** Begin Records shown **

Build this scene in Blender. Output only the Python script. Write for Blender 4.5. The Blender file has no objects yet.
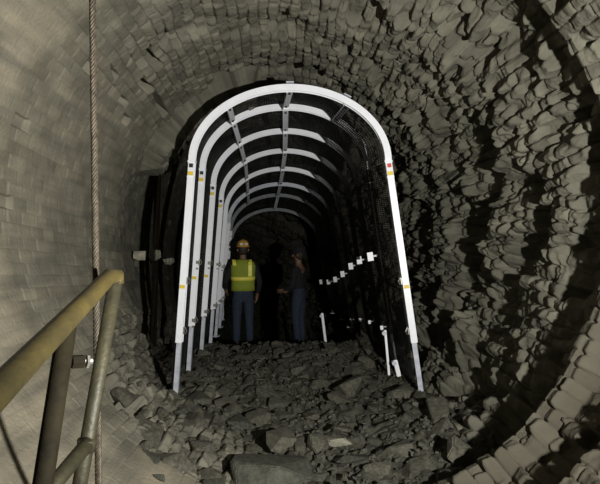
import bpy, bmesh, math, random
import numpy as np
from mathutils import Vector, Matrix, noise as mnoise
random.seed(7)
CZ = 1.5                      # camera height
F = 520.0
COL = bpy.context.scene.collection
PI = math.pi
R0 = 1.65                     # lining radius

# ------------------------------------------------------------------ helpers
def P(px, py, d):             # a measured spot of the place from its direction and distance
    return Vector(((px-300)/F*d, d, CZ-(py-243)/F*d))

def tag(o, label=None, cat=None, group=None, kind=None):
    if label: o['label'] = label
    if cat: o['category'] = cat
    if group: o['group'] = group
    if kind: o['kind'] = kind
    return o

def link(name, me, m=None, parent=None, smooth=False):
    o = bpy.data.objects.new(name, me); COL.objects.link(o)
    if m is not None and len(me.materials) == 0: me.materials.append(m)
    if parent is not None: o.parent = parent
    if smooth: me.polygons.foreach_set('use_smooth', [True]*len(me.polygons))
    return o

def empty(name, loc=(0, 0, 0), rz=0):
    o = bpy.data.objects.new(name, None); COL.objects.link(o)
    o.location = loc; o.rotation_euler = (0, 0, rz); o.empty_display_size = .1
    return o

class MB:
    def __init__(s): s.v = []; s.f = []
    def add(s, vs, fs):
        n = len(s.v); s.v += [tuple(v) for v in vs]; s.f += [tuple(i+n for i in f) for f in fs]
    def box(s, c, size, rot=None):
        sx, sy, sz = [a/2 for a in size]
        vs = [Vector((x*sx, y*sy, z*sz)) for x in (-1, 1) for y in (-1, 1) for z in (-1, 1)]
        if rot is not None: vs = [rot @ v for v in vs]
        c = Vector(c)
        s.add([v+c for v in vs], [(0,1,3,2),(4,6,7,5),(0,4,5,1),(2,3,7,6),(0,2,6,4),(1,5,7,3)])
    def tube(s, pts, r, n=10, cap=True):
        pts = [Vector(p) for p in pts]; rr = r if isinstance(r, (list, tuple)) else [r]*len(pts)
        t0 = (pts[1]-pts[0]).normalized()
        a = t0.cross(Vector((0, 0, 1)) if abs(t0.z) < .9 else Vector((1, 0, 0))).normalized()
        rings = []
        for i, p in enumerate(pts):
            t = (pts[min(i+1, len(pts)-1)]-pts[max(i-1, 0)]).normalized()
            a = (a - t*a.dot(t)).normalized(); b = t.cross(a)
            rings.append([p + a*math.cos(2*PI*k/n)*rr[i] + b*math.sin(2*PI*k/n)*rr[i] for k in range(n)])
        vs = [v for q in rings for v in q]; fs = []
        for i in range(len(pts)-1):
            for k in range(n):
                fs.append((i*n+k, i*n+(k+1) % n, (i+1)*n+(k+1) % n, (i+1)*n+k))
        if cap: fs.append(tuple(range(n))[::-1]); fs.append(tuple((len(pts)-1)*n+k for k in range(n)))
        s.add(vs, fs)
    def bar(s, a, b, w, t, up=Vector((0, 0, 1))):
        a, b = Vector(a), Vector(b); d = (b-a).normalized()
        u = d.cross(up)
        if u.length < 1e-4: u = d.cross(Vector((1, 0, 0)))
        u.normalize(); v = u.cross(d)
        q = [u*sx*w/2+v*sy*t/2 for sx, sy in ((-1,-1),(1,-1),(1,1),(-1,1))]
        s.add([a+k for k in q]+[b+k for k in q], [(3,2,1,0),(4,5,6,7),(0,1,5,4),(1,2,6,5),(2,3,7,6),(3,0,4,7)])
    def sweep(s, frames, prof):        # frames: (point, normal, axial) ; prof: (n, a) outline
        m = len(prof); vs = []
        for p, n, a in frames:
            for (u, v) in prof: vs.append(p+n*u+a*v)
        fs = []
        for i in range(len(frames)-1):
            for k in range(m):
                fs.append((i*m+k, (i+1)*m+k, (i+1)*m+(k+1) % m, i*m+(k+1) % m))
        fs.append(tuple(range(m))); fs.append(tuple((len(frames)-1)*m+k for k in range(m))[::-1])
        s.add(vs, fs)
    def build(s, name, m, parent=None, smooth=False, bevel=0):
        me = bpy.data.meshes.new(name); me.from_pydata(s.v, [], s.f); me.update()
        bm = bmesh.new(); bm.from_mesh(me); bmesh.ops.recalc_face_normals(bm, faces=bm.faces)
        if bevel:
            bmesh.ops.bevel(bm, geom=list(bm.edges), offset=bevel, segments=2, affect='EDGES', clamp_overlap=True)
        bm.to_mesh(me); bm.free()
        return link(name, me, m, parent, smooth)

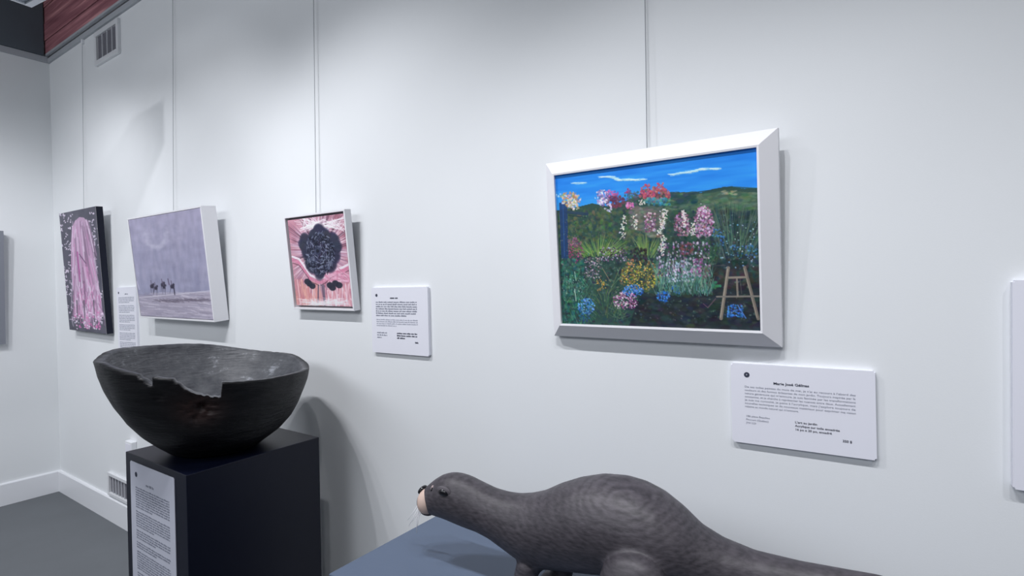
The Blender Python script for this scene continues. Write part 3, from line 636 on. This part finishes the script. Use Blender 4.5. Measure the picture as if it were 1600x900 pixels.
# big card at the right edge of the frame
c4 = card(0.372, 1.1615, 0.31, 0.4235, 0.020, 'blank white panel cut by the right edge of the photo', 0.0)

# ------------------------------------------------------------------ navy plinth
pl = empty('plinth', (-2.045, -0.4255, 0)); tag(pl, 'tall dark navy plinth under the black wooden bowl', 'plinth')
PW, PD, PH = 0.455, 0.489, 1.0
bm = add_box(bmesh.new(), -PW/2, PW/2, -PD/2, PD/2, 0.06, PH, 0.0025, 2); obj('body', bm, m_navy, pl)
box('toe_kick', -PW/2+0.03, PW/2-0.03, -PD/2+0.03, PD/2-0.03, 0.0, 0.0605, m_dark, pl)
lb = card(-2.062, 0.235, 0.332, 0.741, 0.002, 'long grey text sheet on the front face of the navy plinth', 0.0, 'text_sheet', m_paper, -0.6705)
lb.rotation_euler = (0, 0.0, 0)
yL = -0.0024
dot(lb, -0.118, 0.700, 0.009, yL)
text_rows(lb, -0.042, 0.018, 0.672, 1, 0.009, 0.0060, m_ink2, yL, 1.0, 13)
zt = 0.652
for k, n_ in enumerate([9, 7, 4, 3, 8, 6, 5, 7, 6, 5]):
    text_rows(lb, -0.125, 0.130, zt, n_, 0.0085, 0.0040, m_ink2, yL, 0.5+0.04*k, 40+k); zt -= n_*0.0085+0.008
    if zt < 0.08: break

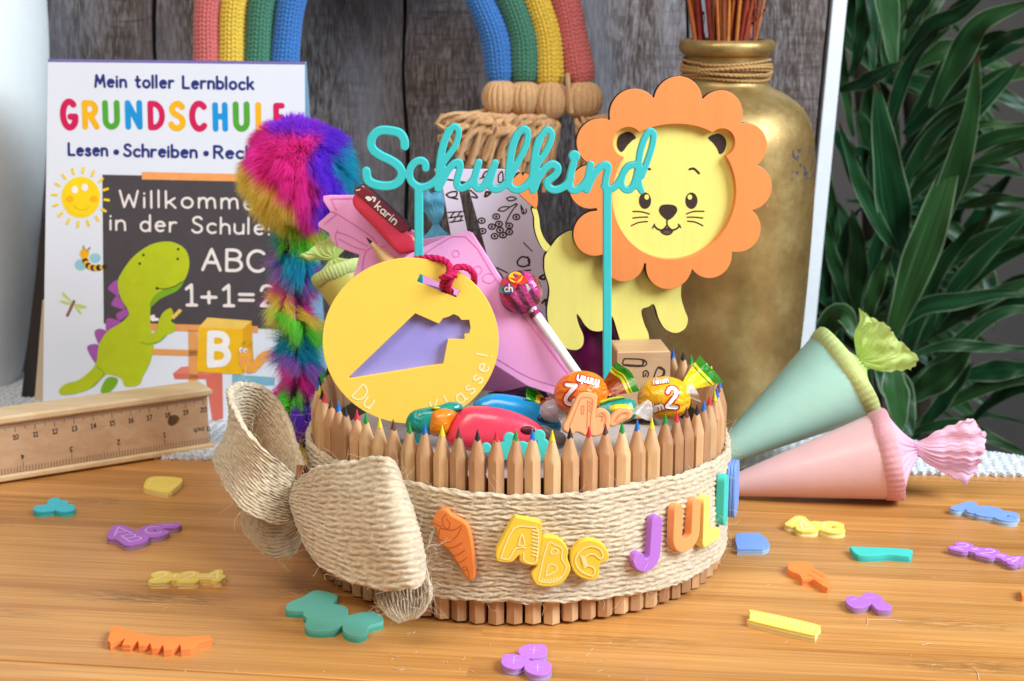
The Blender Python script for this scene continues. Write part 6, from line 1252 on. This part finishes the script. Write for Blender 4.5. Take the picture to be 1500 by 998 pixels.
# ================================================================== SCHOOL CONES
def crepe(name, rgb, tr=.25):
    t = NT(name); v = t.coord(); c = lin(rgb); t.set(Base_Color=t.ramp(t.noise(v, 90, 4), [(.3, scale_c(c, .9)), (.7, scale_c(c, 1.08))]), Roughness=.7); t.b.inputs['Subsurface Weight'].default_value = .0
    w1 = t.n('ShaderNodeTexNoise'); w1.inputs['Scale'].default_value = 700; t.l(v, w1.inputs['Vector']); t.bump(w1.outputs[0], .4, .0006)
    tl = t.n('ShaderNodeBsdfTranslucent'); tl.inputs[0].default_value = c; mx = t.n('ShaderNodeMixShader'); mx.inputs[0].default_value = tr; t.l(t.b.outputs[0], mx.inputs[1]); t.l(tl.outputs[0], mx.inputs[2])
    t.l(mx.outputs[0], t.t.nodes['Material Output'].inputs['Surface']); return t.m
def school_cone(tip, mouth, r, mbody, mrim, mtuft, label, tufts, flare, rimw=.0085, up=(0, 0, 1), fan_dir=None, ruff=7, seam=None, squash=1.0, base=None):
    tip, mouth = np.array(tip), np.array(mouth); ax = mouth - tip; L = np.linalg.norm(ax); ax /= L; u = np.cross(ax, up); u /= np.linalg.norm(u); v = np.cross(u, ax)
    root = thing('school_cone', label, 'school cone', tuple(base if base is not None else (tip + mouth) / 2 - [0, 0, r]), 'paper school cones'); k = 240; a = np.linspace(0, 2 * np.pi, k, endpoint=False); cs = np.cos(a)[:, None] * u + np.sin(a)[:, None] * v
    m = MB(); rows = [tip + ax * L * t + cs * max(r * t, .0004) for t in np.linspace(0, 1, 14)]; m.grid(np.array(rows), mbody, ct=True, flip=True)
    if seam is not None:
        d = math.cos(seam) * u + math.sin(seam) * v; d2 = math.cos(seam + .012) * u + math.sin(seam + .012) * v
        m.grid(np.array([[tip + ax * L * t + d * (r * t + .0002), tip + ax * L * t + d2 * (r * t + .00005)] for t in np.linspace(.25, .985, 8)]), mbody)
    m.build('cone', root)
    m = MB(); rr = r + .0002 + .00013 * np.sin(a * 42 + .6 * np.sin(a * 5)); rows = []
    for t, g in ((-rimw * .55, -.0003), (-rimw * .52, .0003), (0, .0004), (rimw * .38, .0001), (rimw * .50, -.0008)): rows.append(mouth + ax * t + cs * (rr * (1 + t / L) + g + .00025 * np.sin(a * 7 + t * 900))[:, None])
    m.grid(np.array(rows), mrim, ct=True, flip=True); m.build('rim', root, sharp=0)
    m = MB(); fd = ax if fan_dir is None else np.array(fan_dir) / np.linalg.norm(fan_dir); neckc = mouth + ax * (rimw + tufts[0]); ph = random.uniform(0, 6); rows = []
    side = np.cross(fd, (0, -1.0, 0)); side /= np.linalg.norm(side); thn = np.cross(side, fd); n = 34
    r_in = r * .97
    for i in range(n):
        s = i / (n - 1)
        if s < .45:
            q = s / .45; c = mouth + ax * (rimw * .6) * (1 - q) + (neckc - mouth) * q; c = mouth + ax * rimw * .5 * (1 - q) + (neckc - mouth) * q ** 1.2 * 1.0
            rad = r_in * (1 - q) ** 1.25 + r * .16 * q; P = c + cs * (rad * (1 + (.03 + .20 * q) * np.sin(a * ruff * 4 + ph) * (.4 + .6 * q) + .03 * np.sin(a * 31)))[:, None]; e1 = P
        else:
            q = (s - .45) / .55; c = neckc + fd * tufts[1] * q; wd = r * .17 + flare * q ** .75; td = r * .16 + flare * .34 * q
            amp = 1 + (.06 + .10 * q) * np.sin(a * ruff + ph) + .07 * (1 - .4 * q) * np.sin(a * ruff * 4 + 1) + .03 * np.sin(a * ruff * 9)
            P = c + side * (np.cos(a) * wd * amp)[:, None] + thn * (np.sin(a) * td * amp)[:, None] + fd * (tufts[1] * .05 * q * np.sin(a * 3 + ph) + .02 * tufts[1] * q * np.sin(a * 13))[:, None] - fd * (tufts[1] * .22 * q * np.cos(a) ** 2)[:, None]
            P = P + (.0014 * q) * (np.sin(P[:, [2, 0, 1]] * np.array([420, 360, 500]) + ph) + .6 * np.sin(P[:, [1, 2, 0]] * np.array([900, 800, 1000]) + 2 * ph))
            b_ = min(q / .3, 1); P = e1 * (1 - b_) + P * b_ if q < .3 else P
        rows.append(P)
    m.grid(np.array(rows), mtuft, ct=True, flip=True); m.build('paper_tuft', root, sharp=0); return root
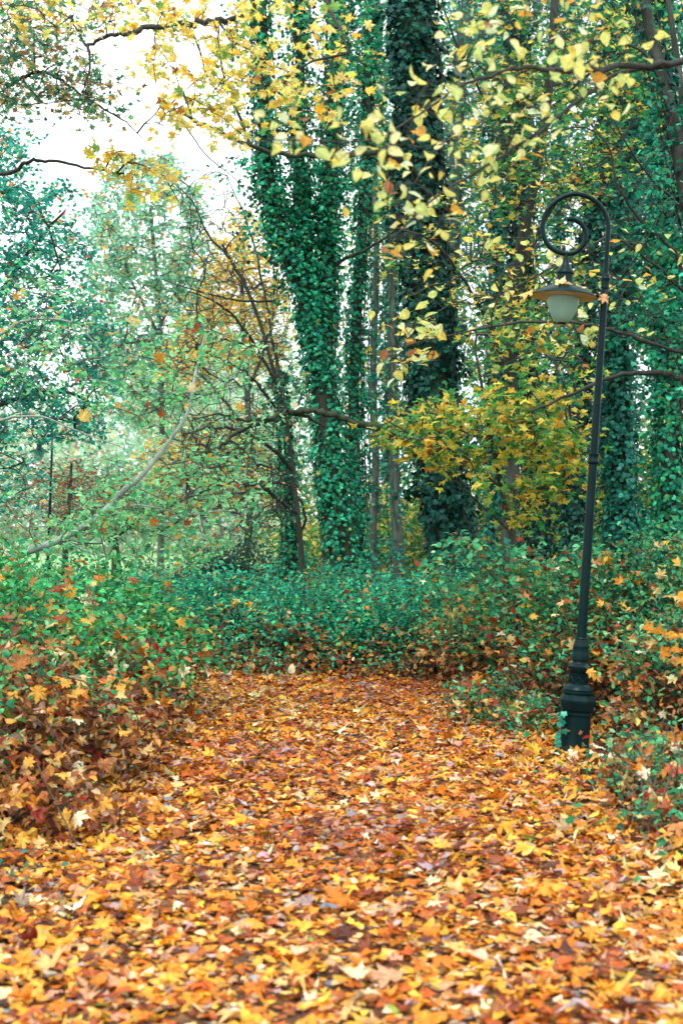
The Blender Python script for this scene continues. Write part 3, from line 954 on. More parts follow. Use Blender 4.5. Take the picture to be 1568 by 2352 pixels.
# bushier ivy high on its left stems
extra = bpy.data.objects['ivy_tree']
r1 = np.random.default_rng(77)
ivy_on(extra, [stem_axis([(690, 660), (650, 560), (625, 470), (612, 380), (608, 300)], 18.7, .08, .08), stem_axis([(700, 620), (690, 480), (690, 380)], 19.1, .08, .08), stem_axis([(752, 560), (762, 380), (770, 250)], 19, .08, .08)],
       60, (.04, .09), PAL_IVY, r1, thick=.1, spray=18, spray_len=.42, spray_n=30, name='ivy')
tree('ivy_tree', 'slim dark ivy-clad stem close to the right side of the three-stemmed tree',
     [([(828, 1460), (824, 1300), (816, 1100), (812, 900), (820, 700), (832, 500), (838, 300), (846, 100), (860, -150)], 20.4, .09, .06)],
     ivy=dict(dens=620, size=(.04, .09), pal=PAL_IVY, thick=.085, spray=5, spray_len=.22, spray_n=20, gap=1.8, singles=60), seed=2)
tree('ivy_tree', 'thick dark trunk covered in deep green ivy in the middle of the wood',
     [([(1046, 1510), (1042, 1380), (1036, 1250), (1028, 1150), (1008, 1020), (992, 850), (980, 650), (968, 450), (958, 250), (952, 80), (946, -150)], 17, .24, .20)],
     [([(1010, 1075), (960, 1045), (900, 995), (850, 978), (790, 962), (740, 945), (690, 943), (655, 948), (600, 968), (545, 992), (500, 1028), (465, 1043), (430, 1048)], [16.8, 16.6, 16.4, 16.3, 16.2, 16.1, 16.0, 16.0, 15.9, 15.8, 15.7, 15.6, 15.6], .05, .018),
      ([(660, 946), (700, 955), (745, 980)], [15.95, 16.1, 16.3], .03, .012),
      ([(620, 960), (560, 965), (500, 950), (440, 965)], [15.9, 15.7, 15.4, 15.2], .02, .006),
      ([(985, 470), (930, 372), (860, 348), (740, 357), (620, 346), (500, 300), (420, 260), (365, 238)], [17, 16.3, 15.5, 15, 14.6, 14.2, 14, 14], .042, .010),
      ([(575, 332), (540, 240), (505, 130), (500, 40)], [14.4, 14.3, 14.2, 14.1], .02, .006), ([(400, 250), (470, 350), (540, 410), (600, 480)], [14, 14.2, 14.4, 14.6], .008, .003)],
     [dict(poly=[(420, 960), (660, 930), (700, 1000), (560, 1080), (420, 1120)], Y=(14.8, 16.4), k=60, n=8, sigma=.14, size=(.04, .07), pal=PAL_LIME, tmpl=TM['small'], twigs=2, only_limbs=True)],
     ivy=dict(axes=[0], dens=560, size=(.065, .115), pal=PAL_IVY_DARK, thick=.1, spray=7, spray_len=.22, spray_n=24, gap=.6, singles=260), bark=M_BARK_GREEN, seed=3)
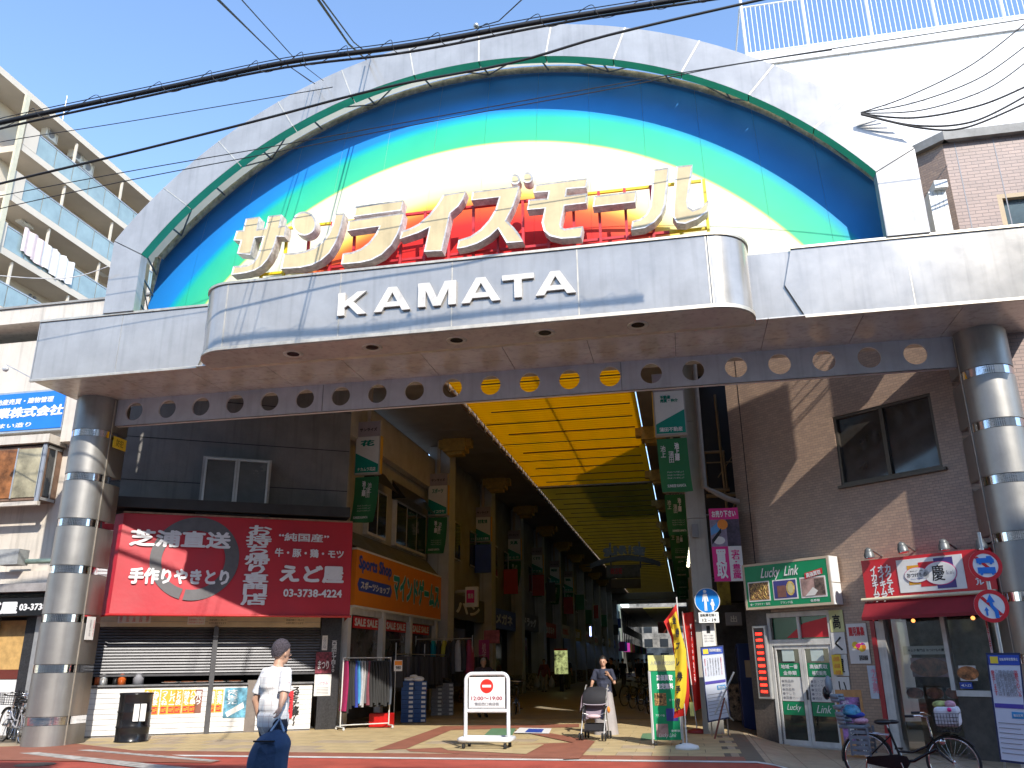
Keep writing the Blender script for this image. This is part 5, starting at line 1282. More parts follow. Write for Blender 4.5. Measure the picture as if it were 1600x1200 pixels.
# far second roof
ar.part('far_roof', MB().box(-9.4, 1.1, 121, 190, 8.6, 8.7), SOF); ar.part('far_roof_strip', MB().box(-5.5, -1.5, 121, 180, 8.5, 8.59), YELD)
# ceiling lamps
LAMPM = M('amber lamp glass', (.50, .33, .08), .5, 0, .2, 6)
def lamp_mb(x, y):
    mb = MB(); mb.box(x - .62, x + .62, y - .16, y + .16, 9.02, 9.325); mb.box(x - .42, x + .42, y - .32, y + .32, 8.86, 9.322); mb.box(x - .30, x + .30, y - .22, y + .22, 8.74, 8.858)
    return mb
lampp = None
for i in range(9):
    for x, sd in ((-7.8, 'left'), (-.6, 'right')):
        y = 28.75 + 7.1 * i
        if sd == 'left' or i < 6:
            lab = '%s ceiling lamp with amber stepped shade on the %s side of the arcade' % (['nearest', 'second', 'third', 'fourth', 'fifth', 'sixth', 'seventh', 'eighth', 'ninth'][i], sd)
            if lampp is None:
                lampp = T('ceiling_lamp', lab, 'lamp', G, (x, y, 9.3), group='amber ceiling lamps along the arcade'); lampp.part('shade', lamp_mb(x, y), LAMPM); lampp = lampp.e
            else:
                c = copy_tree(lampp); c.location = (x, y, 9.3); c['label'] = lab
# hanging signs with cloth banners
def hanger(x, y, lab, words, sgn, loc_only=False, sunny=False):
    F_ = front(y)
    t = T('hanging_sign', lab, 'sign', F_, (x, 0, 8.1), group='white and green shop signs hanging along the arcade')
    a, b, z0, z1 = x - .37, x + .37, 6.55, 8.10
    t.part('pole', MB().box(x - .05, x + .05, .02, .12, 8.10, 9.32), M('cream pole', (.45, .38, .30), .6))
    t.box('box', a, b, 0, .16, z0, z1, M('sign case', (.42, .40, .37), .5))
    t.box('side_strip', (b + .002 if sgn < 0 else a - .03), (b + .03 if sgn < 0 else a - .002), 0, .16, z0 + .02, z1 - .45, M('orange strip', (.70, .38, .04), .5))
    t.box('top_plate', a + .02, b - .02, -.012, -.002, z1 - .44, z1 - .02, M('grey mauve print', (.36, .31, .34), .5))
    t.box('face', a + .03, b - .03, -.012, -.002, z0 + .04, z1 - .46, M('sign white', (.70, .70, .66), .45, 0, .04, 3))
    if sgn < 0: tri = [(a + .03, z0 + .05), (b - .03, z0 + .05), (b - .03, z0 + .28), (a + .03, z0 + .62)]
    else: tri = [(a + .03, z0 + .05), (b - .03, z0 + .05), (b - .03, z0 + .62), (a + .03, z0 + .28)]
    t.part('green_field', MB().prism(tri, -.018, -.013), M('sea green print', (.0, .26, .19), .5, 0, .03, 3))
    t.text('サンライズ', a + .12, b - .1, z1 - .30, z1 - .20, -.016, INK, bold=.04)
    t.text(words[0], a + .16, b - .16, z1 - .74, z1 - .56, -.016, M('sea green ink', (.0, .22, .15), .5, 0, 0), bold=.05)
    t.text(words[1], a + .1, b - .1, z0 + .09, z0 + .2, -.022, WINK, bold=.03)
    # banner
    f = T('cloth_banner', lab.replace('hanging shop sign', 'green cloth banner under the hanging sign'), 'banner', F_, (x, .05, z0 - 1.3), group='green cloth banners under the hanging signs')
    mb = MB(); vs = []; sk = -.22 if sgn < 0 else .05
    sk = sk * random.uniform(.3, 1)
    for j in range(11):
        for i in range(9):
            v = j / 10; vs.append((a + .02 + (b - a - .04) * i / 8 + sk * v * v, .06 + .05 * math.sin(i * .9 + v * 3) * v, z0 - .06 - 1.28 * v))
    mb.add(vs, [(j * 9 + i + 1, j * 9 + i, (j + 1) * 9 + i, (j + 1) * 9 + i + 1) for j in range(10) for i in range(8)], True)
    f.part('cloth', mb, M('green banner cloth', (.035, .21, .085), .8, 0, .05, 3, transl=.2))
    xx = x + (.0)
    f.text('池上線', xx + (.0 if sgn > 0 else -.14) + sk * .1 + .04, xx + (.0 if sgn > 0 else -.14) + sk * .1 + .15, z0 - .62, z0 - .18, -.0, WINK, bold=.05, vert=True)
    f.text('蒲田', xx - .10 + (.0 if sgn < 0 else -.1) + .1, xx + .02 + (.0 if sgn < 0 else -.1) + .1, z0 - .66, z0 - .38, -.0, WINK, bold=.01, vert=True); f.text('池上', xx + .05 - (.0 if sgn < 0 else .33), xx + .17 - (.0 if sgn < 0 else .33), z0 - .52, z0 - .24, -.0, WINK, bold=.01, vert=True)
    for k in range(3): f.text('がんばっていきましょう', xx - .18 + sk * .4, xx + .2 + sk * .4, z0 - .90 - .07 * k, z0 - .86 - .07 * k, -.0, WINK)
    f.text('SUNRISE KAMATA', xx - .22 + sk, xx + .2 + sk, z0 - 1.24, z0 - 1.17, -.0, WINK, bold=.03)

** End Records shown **

Above are the records. Copy every line in them holding "seed".

random.seed(7)
     ivy=dict(dens=620, size=(.04, .09), pal=PAL_IVY, thick=.085, spray=5, spray_len=.22, spray_n=20, gap=1.8, singles=60), seed=2)
     ivy=dict(axes=[0], dens=560, size=(.065, .115), pal=PAL_IVY_DARK, thick=.1, spray=7, spray_len=.22, spray_n=24, gap=.6, singles=260), bark=M_BARK_GREEN, seed=3)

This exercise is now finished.